Meeting prevailing wage and apprenticeship (PWA) requirements more than doubles tax benefits for clean energy projects funded by the Inflation Reduction Act (IRA) at little additional cost, and the requirements can boost productivity, strengthen workplace development, and spur local economic growth, new research shows.
The IRA’s generation-based Production Tax Credit (PTC) and the capital-based Investment Tax Credit (ITC), designed to fund clean electricity investments and production, account for more than a quarter of the program’s estimated $900 billion in anticipated expenditures by 2031. The 57 clean energy projects queued for construction in the Ohio River Valley could receive a combined $2.52 billion by meeting prevailing wage and apprenticeship requirements to secure the full rate, a sum more than double the $1.25 billion available through the credits’ base rate. The additional funding would more than offset the projected $774 million in incremental labor costs for all 57 projects.

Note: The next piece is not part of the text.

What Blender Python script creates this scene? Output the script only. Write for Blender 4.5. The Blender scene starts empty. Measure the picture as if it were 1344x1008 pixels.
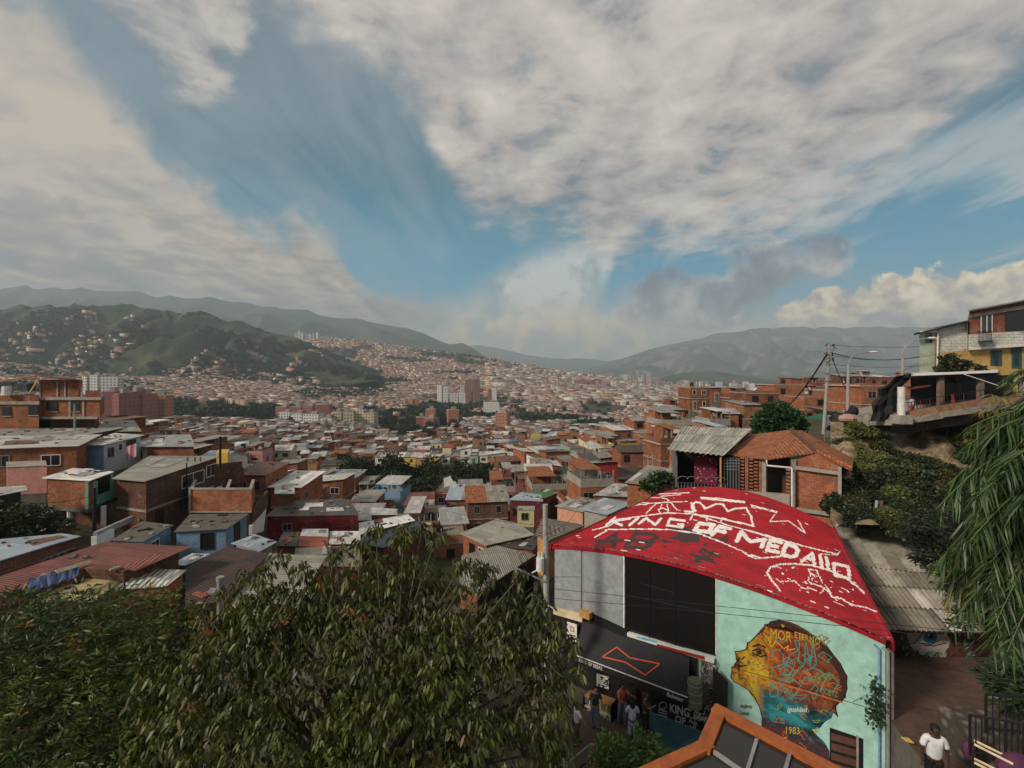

“Meeting ‘high-road’ prevailing wage requirements more than pays off for clean energy developers seeking IRA tax credits,” explained report author Ted Boettner. “Developers can boost productivity, increase workplace safety, and accelerate project completion by using highly skilled, efficient union labor, all at a net negative cost. Workers win by receiving higher wages and better benefits. And communities win when union apprenticeships build career ladders to the middle class, increasing earnings and creating spillover effects that put more money into local economies.”
“It’s high time that developers realize that cheaper is not ‘best value’. We all have learned the hard way in life that cutting corners in a project creates more headache and hassle in the long run. To do a job right the first time, you need the right tools and the right training,” said Dana Kuhnline, Program Director for ReImagine Appalachia. “The same applies for major infrastructure projects. Fair wages and apprenticeship programs will help us build the workforce our region needs to tackle big projects like reclaiming abandoned mine lands, updating our roads and bridges, and building out clean energy infrastructure.”
The 76 clean energy projects eligible for the PTC or ITC across Kentucky, Ohio, Pennsylvania, West Virginia stand to create between 4,148 and 10,752 jobs and generate up to 6.2 million megawatt-hours of electricity annually, enough to power roughly 580,000 homes for a year.